The student visa for Azamat Tazhayakov had been terminated when he arrived in New York on Jan. 20. But the border agent in the airport did not have access to the information in the Homeland Security Department's Student and Exchange Visitor Information System, called SEVIS.

Tazhayakov was a friend and classmate of Dzhokhar Tsarnaev's at the University of Massachusetts Dartmouth. Tazhayakov left the U.S. in December and returned Jan. 20. But in early January, his student-visa status was terminated because he was academically dismissed from the university.

A spokesman for the department, Peter Boogaard, said earlier this week that the government was working to fix the problem, which allowed Tazhayakov to be admitted into the country when he returned to the U.S.

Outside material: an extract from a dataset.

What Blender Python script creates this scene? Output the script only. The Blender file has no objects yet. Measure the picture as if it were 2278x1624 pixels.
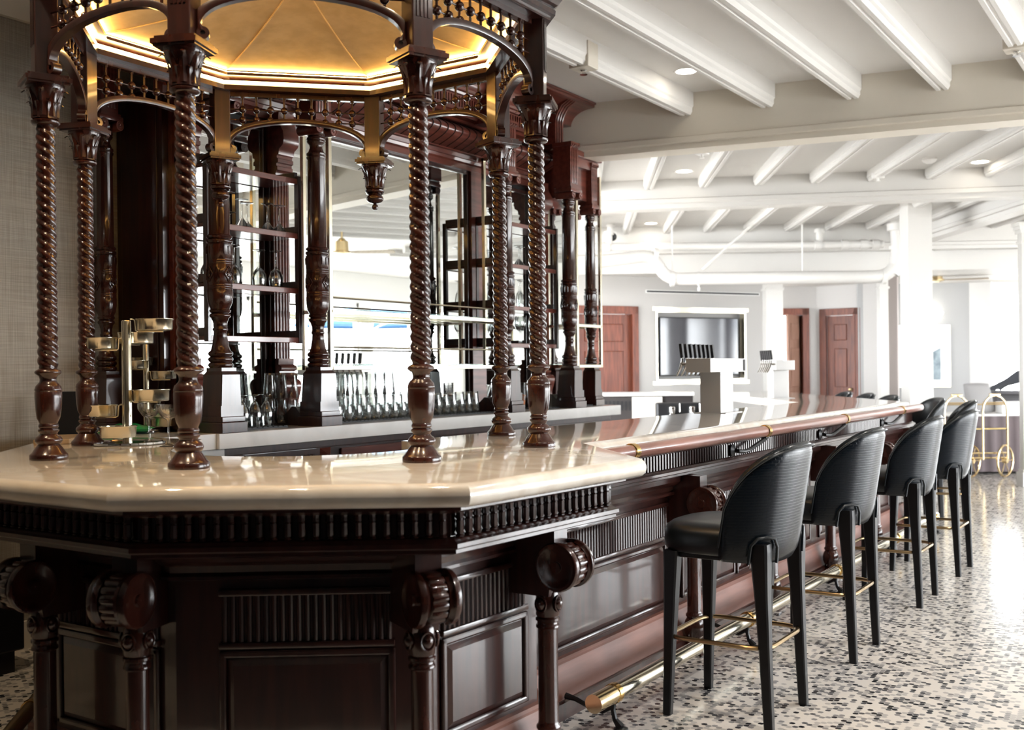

Under existing procedures, border agents could verify a student's status in SEVIS only when the person was referred to a second officer for additional inspection or questioning. Tazhayakov was not sent to a second officer when he arrived, because, Boogaard said, there was no information to indicate Tazhayakov was a national security threat. Under the new procedures, all border agents were expected to be able to access SEVIS by next week.

The government for years has recognized as a problem the inability of border agents at primary inspection stations to directly review student-visa information. The Homeland Security Department was working before the bombings to resolve the problem, but the new memo outlined interim procedures until the situation was corrected.

Under the new procedures, border agents will verify a student's visa status before the person arrives in the U.S. using information provided in flight manifests. If that information is unavailable, border agents will check the visa status manually with the agency's national targeting data center.

Read more: http://www.sfgate.com/news/politics/...#ixzz2SKNjABIy
--------------------

What is interesting is how Homeland Security knew this was an issue for years and was "working on a solution". Amazing how they managed to find a "solution" so quickly, after the fact, only when the issue found its way to the light of day and was connected to a terrorist incident.

The illusion of safety? An immigration issue? A convenient excuse to link immigration to terrorism? An example of how the rhetoric we are fed doesn't fit the reality?